イスラエルが今回の合意文書にクレームをつけたのは、イランの核開発に関する言及が、無かったことに起因する。国連の決議は実質、イスラエルを焦点にしたものであり、イスラエルにNPT加盟を、求める内容のものだった。
しかし、イスラエルはNPT に加盟していないことから、合意内容には縛られないと主張している。
アメリカはイランの核について追求すれば、おのずからイスラエルの核をよけて通ることは出来ず、今回のような形の合意を、飲まざるを得ないこととなった。
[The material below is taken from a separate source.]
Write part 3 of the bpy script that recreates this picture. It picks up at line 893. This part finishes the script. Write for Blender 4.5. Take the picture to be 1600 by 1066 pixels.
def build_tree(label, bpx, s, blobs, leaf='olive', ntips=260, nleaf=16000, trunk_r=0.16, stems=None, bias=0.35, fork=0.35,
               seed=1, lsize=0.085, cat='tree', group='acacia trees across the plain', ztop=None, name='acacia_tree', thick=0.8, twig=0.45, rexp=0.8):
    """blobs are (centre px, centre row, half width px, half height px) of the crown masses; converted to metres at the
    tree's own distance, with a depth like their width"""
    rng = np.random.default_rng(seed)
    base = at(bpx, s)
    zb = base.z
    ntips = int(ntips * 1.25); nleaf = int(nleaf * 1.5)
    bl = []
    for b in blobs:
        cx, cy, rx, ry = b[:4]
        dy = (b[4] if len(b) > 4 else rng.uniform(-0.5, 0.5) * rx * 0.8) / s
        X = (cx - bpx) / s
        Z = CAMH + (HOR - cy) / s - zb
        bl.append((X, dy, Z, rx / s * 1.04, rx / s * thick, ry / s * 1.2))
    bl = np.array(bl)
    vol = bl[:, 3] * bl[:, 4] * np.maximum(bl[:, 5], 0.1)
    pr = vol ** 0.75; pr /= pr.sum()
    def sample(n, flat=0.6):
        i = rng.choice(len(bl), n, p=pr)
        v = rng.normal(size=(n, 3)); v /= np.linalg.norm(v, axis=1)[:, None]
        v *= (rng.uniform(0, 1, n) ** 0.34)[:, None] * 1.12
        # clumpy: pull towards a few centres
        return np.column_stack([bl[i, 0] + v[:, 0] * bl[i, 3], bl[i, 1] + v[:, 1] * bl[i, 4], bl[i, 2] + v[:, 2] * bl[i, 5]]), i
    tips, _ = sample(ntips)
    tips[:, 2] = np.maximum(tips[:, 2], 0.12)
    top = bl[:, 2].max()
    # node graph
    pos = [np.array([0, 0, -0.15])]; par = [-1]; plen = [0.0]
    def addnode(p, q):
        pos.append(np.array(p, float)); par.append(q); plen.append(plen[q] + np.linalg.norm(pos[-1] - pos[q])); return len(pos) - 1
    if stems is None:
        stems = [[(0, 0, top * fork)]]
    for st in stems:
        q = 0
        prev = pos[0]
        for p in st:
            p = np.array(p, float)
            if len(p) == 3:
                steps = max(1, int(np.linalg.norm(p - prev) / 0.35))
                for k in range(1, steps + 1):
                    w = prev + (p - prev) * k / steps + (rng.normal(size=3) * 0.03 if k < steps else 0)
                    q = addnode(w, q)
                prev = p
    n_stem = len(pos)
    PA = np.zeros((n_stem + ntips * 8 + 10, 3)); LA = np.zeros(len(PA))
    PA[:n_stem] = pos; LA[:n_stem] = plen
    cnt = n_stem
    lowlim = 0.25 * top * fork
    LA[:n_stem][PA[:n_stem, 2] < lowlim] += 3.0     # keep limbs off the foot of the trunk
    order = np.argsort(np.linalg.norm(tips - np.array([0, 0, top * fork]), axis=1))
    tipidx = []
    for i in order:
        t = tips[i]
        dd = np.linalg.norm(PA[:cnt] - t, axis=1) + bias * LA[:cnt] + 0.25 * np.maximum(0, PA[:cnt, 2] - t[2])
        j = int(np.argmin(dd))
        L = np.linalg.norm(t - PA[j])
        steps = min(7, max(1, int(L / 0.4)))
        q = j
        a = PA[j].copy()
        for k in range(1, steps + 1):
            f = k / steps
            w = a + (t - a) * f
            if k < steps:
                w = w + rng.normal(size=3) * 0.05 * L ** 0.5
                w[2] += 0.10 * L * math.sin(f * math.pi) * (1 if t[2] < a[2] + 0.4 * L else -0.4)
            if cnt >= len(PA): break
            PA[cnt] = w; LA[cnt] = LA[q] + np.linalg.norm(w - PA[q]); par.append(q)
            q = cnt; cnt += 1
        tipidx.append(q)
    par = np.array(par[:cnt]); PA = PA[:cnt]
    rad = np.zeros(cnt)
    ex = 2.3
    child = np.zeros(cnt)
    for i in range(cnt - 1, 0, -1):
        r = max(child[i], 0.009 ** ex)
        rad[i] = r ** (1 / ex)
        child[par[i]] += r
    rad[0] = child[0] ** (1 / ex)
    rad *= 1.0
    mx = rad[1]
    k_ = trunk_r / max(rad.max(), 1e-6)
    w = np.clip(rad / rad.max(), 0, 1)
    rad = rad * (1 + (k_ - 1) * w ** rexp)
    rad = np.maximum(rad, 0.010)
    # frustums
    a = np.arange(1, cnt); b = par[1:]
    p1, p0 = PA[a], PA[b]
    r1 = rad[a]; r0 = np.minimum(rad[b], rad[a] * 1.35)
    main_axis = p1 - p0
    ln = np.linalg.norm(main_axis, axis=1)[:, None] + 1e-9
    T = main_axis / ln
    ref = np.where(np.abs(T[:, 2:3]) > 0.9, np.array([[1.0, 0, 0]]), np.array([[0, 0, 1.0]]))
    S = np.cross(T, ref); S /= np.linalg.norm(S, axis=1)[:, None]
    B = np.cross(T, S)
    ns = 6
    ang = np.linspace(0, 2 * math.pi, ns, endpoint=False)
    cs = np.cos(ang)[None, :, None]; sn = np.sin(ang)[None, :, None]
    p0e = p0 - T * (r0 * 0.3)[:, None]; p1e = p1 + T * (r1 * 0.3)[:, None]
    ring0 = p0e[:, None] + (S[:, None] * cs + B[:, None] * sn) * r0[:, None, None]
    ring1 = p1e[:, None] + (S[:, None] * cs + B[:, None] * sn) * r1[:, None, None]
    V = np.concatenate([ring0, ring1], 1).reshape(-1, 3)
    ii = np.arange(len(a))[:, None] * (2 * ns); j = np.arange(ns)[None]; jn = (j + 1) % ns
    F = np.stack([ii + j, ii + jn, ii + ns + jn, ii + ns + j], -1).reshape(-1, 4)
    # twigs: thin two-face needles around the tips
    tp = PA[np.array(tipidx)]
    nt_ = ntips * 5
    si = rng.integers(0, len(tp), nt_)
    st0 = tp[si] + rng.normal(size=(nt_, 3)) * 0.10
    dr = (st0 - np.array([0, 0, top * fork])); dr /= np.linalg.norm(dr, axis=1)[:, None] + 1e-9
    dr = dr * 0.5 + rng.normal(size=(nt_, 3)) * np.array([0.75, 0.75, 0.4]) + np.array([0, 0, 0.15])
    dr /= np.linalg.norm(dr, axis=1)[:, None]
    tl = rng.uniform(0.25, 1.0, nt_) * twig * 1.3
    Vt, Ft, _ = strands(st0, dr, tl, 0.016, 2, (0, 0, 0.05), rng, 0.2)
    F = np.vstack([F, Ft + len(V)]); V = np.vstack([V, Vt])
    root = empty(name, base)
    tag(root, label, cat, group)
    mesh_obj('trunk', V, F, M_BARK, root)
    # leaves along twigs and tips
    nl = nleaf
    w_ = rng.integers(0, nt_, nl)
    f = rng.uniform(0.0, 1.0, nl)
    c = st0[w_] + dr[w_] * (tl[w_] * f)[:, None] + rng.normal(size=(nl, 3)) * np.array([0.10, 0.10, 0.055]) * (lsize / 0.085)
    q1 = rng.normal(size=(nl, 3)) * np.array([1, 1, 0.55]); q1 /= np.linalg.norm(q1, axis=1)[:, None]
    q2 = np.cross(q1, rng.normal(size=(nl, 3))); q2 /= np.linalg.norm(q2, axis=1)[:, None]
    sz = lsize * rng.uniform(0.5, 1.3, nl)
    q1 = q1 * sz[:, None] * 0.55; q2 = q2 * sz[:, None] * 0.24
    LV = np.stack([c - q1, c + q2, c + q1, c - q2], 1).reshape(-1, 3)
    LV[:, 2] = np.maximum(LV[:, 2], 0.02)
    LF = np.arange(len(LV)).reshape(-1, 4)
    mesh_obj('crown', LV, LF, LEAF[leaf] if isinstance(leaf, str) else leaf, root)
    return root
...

このことから、イスラエルは「アメリカはイスラエルを犠牲にした」とアメリカ批判まで始めているが、イスラエルがかたくなになればなるほど、国際的に孤立していくことになろう。
加えて、今件6月に開催予定のIAEA会議でも、イスラエルの核問題が取り上げられそうだ。イスラエルは核兵器の保有について、これまで肯定も否定もしない立場を取り続けてきたが、どうやらその立場を貫き通すことは、難しくなっていきそうだ。
イスラエルの抵抗が強ければ強いほど、イランの核問題は影を薄くしていくことになるのではないか。少なくとも、いまの段階ではイランは、核兵器を保有していないわけだし、イランの最高権威であるハメネイ師は、核兵器を保持しない、と明確に否定している。
こうなるとトルコとブラジルが努力してきた、イランの核開発をめぐる問題が、軟着陸する可能性が出てきたということではないのか。アメリカは必死で制裁を決議し、それを早急に実施したいと考えているようだが、国際的な反発が強まるのではないか。
その場合、懸念されることは、イスラエルの軍事力行使だ。しかし、それもイスラエルにとって、極めてリスキーな選択であろう。何事も常識の範囲に収まるのが、一番好結果を生むのではないか。それを日本には提案して欲しいものだ。
今回の国連決議は結果的に、トルコとブラジルに対する、国際的な評価を高めたのではないか。イランはつかの間であれ、ホット胸をなでおろしていることであろう。